>> Start

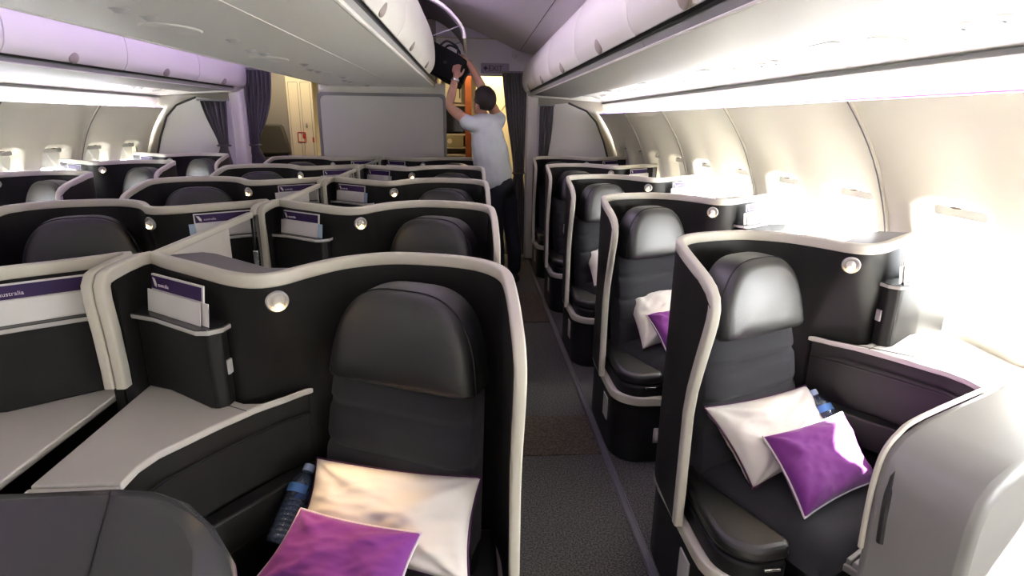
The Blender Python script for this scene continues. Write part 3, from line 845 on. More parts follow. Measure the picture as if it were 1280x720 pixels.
lo = [bm.verts.new(S2(s, .575, z)) for s, z in out]; hi = [bm.verts.new(S2(s+.02, .76, z-.02 if z > .1 else z)) for s, z in out]
for i in range(len(out)): bm.faces.new((lo[i], lo[(i+1) % len(out)], hi[(i+1) % len(out)], hi[i]))
bm.faces.new(lo); bm.faces.new(hi[::-1])
obj('panel', bm, M_pod_pale, e, sharp=50, bevel=.018)
bm = bmesh.new(); tube(bm, cat([S2(-.333, .612, .64), S2(-.336, .610, .70), S2(-.334, .608, .76), S2(-.318, .604, .815)], 6), .008, 8); obj('slot', bm, M_dark, e)
bm = bmesh.new(); tube(bm, cat([S2(s, .578, z+.004) for s, z in out[1:-1]], 4), .006, 8); obj('edge_bead', bm, M_trim, e)

# ---------------------------------------------------------------- pillows
def pillow(name, TL, TR, BR, BL, th, m, mp, seed, label, cat_, band=None):
    e = empty(name, (TL+TR+BR+BL)/4); c0 = e.location.copy()
    N = 40; nrm = ((TR-TL).cross(BL-TL)).normalized()
    if nrm.dot(Vector((0, 0, EYE))-c0+Vector((0, 0, 0))) < 0: nrm = -nrm
    rs = random.Random(seed); off = Vector((rs.uniform(0, 50), rs.uniform(0, 50), rs.uniform(0, 50)))
    cr = [(rs.choice((-1, 1)), rs.choice((-1, 1))) for _ in range(2)]
    def P(s, t, sg):
        a = s*(1-.075*(1-t*t)); b = t*(1-.085*(1-s*s))
        p = (TL*(1-a)*(1-b)+TR*(1+a)*(1-b)+BR*(1+a)*(1+b)+BL*(1-a)*(1+b))/4
        h = th*((1-s**4)**.55)*((1-t**4)**.55)
        w = 0.
        # creases running in from the corners and the hems
        for cx, cy in ((1, 1), (-1, 1), (1, -1), (-1, -1)):
            dx, dy = s-cx, t-cy; r = math.hypot(dx, dy)
            an = math.atan2(dy, dx)
            w += math.sin(an*9+cx*2.1+cy*1.3+off.x)*math.exp(-r*1.7)*.24
        nz = noise.noise(Vector((s*1.7, t*1.5, 0))+off)*.22+abs(noise.noise(Vector((s*3.2+t*1.5, t*3.0, 1))+off))*-.22+noise.noise(Vector((s*9, t*9, 2))+off)*.03
        return p+nrm*(sg*h*(1+w+nz))-c0
    bm = bmesh.new()
    for sg in (1, -1):
        grid(bm, [[P(-1+2*i/N, -1+2*j/N, sg) for i in range(N+1)] for j in range(N+1)])
    obj('cover', bm, m, e, sharp=80)
    rim = [P(-1+2*i/N, -1, 0) for i in range(N)]+[P(1, -1+2*i/N, 0) for i in range(N)]+[P(1-2*i/N, 1, 0) for i in range(N)]+[P(-1, 1-2*i/N, 0) for i in range(N)]
    bm = bmesh.new(); tube(bm, rim, .0032, 6, closed=True); obj('piping', bm, mp, e)
    tag(e, label, cat_, 'seat pillows')
    return e
V = Vector
def pw(colm, k, *pts): return [W(colm, k, *p) for p in pts]
pillow('white_pillow', *pw('CR', 0, (.475, -.05, .665), (.055, -.155, .665), (.085, -.315, .49), (.52, -.17, .50)), .062, M_white_linen, M_pipe_purple, 3,
       'cream-white pillow with dark plum piping on the nearest centre suite seat', 'pillow')
pillow('purple_pillow', *pw('CR', 0, (.482, -.185, .615), (.190, -.285, .615), (.235, -.40, .515), (.575, -.315, .505)), .045, M_purple, M_pipe_pale, 11,
       'purple pillow with pale piping lying on the cream pillow at the near left', 'pillow')
pillow('white_pillow', *pw('R', 0, (.055, -.185, .68), (.485, .0, .655), (.545, -.135, .49), (.17, -.315, .485)), .058, M_white_linen, M_pipe_purple, 5,
       'white pillow with plum piping on the nearest right window suite, behind the purple one', 'pillow')
pillow('purple_pillow', *pw('R', 0, (.213, -.255, .618), (.512, -.16, .64), (.545, -.315, .50), (.245, -.455, .49)), .05, M_purple, M_pipe_pale, 23,
       'sunlit purple pillow with pale piping on the nearest right window suite', 'pillow')
pillow('white_pillow', *pw('R', 1, (.115, -.02, .69), (.48, .02, .68), (.50, -.16, .49), (.16, -.30, .475)), .06, M_white_linen, M_pipe_purple, 31,
       'white pillow on the second suite from the front beside the right windows', 'pillow')
pillow('purple_pillow', *pw('R', 1, (.20, -.19, .61), (.45, -.08, .62), (.50, -.25, .50), (.25, -.38, .49)), .045, M_purple, M_pipe_pale, 37,
       'purple pillow half hidden by the shell of the nearest right suite', 'pillow')
pillow('white_pillow', *pw('R', 2, (.10, -.03, .69), (.47, .04, .68), (.50, -.15, .49), (.15, -.29, .475)), .06, M_white_linen, M_pipe_purple, 41,
       'white pillow on the third suite from the front beside the right windows', 'pillow')
pillow('white_pillow', *pw('R', 3, (.09, -.05, .70), (.46, .03, .69), (.50, -.15, .49), (.15, -.29, .475)), .06, M_white_linen, M_pipe_purple, 43,
       'white pillow on the fourth suite from the front beside the right windows', 'pillow')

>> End

REQUIRED TASK: Set the data above down again exactly as given, with no pictures.

PROBLEM SOLUTION:
The Blender Python script for this scene continues. Write part 3, from line 845 on. More parts follow. Measure the picture as if it were 1280x720 pixels.
lo = [bm.verts.new(S2(s, .575, z)) for s, z in out]; hi = [bm.verts.new(S2(s+.02, .76, z-.02 if z > .1 else z)) for s, z in out]
for i in range(len(out)): bm.faces.new((lo[i], lo[(i+1) % len(out)], hi[(i+1) % len(out)], hi[i]))
bm.faces.new(lo); bm.faces.new(hi[::-1])
obj('panel', bm, M_pod_pale, e, sharp=50, bevel=.018)
bm = bmesh.new(); tube(bm, cat([S2(-.333, .612, .64), S2(-.336, .610, .70), S2(-.334, .608, .76), S2(-.318, .604, .815)], 6), .008, 8); obj('slot', bm, M_dark, e)
bm = bmesh.new(); tube(bm, cat([S2(s, .578, z+.004) for s, z in out[1:-1]], 4), .006, 8); obj('edge_bead', bm, M_trim, e)

# ---------------------------------------------------------------- pillows
def pillow(name, TL, TR, BR, BL, th, m, mp, seed, label, cat_, band=None):
    e = empty(name, (TL+TR+BR+BL)/4); c0 = e.location.copy()
    N = 40; nrm = ((TR-TL).cross(BL-TL)).normalized()
    if nrm.dot(Vector((0, 0, EYE))-c0+Vector((0, 0, 0))) < 0: nrm = -nrm
    rs = random.Random(seed); off = Vector((rs.uniform(0, 50), rs.uniform(0, 50), rs.uniform(0, 50)))
    cr = [(rs.choice((-1, 1)), rs.choice((-1, 1))) for _ in range(2)]
    def P(s, t, sg):
        a = s*(1-.075*(1-t*t)); b = t*(1-.085*(1-s*s))
        p = (TL*(1-a)*(1-b)+TR*(1+a)*(1-b)+BR*(1+a)*(1+b)+BL*(1-a)*(1+b))/4
        h = th*((1-s**4)**.55)*((1-t**4)**.55)
        w = 0.
        # creases running in from the corners and the hems
        for cx, cy in ((1, 1), (-1, 1), (1, -1), (-1, -1)):
            dx, dy = s-cx, t-cy; r = math.hypot(dx, dy)
            an = math.atan2(dy, dx)
            w += math.sin(an*9+cx*2.1+cy*1.3+off.x)*math.exp(-r*1.7)*.24
        nz = noise.noise(Vector((s*1.7, t*1.5, 0))+off)*.22+abs(noise.noise(Vector((s*3.2+t*1.5, t*3.0, 1))+off))*-.22+noise.noise(Vector((s*9, t*9, 2))+off)*.03
        return p+nrm*(sg*h*(1+w+nz))-c0
    bm = bmesh.new()
    for sg in (1, -1):
        grid(bm, [[P(-1+2*i/N, -1+2*j/N, sg) for i in range(N+1)] for j in range(N+1)])
    obj('cover', bm, m, e, sharp=80)
    rim = [P(-1+2*i/N, -1, 0) for i in range(N)]+[P(1, -1+2*i/N, 0) for i in range(N)]+[P(1-2*i/N, 1, 0) for i in range(N)]+[P(-1, 1-2*i/N, 0) for i in range(N)]
    bm = bmesh.new(); tube(bm, rim, .0032, 6, closed=True); obj('piping', bm, mp, e)
    tag(e, label, cat_, 'seat pillows')
    return e
V = Vector
def pw(colm, k, *pts): return [W(colm, k, *p) for p in pts]
pillow('white_pillow', *pw('CR', 0, (.475, -.05, .665), (.055, -.155, .665), (.085, -.315, .49), (.52, -.17, .50)), .062, M_white_linen, M_pipe_purple, 3,
       'cream-white pillow with dark plum piping on the nearest centre suite seat', 'pillow')
pillow('purple_pillow', *pw('CR', 0, (.482, -.185, .615), (.190, -.285, .615), (.235, -.40, .515), (.575, -.315, .505)), .045, M_purple, M_pipe_pale, 11,
       'purple pillow with pale piping lying on the cream pillow at the near left', 'pillow')
pillow('white_pillow', *pw('R', 0, (.055, -.185, .68), (.485, .0, .655), (.545, -.135, .49), (.17, -.315, .485)), .058, M_white_linen, M_pipe_purple, 5,
       'white pillow with plum piping on the nearest right window suite, behind the purple one', 'pillow')
pillow('purple_pillow', *pw('R', 0, (.213, -.255, .618), (.512, -.16, .64), (.545, -.315, .50), (.245, -.455, .49)), .05, M_purple, M_pipe_pale, 23,
       'sunlit purple pillow with pale piping on the nearest right window suite', 'pillow')
pillow('white_pillow', *pw('R', 1, (.115, -.02, .69), (.48, .02, .68), (.50, -.16, .49), (.16, -.30, .475)), .06, M_white_linen, M_pipe_purple, 31,
       'white pillow on the second suite from the front beside the right windows', 'pillow')
pillow('purple_pillow', *pw('R', 1, (.20, -.19, .61), (.45, -.08, .62), (.50, -.25, .50), (.25, -.38, .49)), .045, M_purple, M_pipe_pale, 37,
       'purple pillow half hidden by the shell of the nearest right suite', 'pillow')
pillow('white_pillow', *pw('R', 2, (.10, -.03, .69), (.47, .04, .68), (.50, -.15, .49), (.15, -.29, .475)), .06, M_white_linen, M_pipe_purple, 41,
       'white pillow on the third suite from the front beside the right windows', 'pillow')
pillow('white_pillow', *pw('R', 3, (.09, -.05, .70), (.46, .03, .69), (.50, -.15, .49), (.15, -.29, .475)), .06, M_white_linen, M_pipe_purple, 43,
       'white pillow on the fourth suite from the front beside the right windows', 'pillow')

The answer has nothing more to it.